Slower than a speeding Defendor, less powerful than a loco Kick Ass, and unable to resist the urge to leap from tone to tone in a single shot, Super is as scatterbrained as a chicken and just as likely to fly. If this film can be compared to a superhero, it’s Rogue from the X-Men: a compulsive parasite that sucks up the essence of so many other superheroes it loses any semblance of its own identity.
Troma B-movie alum James Gunn (Slither, PG Porn) dresses Rainn Wilson in an ill-fitting red costume and puts a playlist of superhero clichés on shuffle: Wilson’s Frank is a cuckolded cook who transforms into the Crimson Bolt when his junkie wife (Liv Tyler) holes up with a cretinous dealer (Kevin Bacon). From the start, Frank is psychotic and deluded, so his transformation into a sociopathic vigilante is, as homicidal origin stories go, ho-hum. He teams up with Libby, a nutso teenage comics-store clerk who is less a foil than his skinnier reflection. Ellen Page plays bloodthirsty Boltie with the same crazy-eyed malice she brought to Hard Candy, though without a shred of realism.
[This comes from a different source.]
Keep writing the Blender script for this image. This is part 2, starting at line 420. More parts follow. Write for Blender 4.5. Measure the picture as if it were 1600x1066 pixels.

The pacing is often painfully slow, the bad guys are a dime a dozen, and Tyler spends the film in a stupor that possibly has nothing to do with her character’s addiction. But incoherence is Super’s real kryptonite. There are suggestions that Gunn was interested in critiquing the American passion for vigilantism (Dark Knight) and exploring the blurred line between sociopath and hero (Observe & Report, The Gardener of Eden). These remain suggestions. Here’s what I can praise: Some Troma-style gore gags and goof-off skits are fun — Nathan Fillion is marvelously debased, mugging it up as a bewigged, neo-Christian Holy Man; and Wilson clangs his giant wrench against heads with amusing thwacks.
Geek-courting studios, it seems, will green-light anything even remotely superhero-related, from superhero owls with special powers to abused, scantily clad teenage girls who dream of slaying monsters — and that’s just Zack Snyder. For all its indie posturing, Super feels as callow as any other big studio flick to court Comic Con: A B-movie splatter flick dressed up as a critique, dressed up as a black comedy, dressed up as a spoof, and capped with an ironic epilogue. It’s everything at once, but its failure to commit to one angle, to take anything seriously but the giddy violence, adds up to nothing at all.